5. Discuss your differences constructively and with kindness. A battle implies tension, anger, pain, hurt feelings and an open ground for negativity. Needing to discuss something with a loved one doesn’t have to consist of any of those things. Take a moment to try and understand what a healthy argument looks like to you. Many of us have been around people who scream at each other or have terrible fights which may make you very wary of wanting to voice your concerns with a loved one. You might even feel more comfortable not voicing your concerns just to avoid a conflict from arising. Fortunately having an argument does not have to end with pain, tears or hurt feelings. A good argument brings two people closer together and should have an outcome that both parties can mutually agree to. Focus on your end goal with an argument. If your focus is on hurting the other person and needing to be right, then you will quickly turn a discussion into an unhealthy argument which may distance you from your loved one. Focus on having a good outcome which strengthens your relationship and speak words of kindness and respect.
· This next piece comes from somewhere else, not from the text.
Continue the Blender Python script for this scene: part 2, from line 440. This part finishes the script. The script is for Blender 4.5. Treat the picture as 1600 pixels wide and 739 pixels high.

6. Focus on improving the relationship. At the end of the day, you will have differences with your loved one. Conflicts may arise. There may be arguments where you find yourself reacting defensively. Instead of actively choosing which battles to fight, focus on enhancing the relationship. You might find that minor annoyances don’t bother you as much or are not relevant your relationship. Your overall stress will decrease. You will also better identify discussions that do need to happen and will adopt better ways at communicating and listening to your loved ones. When you approach every discussion with the knowledge that you care about this person, respect them and ultimately want a stronger and happier relationship with this person, then you will find that having discussions doesn’t have to result in drama or conflict.